Every Day’s A School Day
Everything in BDSM requires consideration and some skill to be practised safely, and anyone who says otherwise should be considered a walking red flag with a dick drawn on it. Some things can be learned in a blog post, such as low-key spanking or simple knots, and other things should be studied in practical settings with the help of experts. Don’t assume expertise where you have none: there’s nothing wrong with being a beginner! Even the most experienced kink practitioners can always learn something new or brush up on established skills.
Mind If I Join?
If you’re in a kinky space, never interrupt anyone’s play. Unless you’re there to tell them the building is literally aflame and you all need to evacuate, do not put yourself into a scene or dynamic without the explicit invitation of those already playing.
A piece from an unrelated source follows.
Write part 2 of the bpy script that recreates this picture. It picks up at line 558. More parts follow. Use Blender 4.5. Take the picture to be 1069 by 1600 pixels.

This is obnoxious on an almost incomprehensible level, not to mention potentially dangerous. Loitering and wanking is also a form of getting involved, and one that is explicitly banned at a lot of parties and events. It isn’t cool to make assumptions about the kinds of dynamics people want to play with either: a submissive isn’t a submissive for everyone, for instance.
Fetishisation Is Not A Fetish
Fetishisation is the placing of your desires and assumptions of eroticism over another person to the point where all you can see are your own (often problematic) erotic constructions, and not the person beneath them. This is objectifying in the most literal sense, and is dehumanising. Don’t try to let yourself off the hook by calling your fetishisation a sexual preference. It isn’t. It is a way of looking at people informed by prejudice. Bring your internal biases, assumptions and judgements to awareness, and stop yourself from projecting your fetishisations out into the world where they may negatively impact others.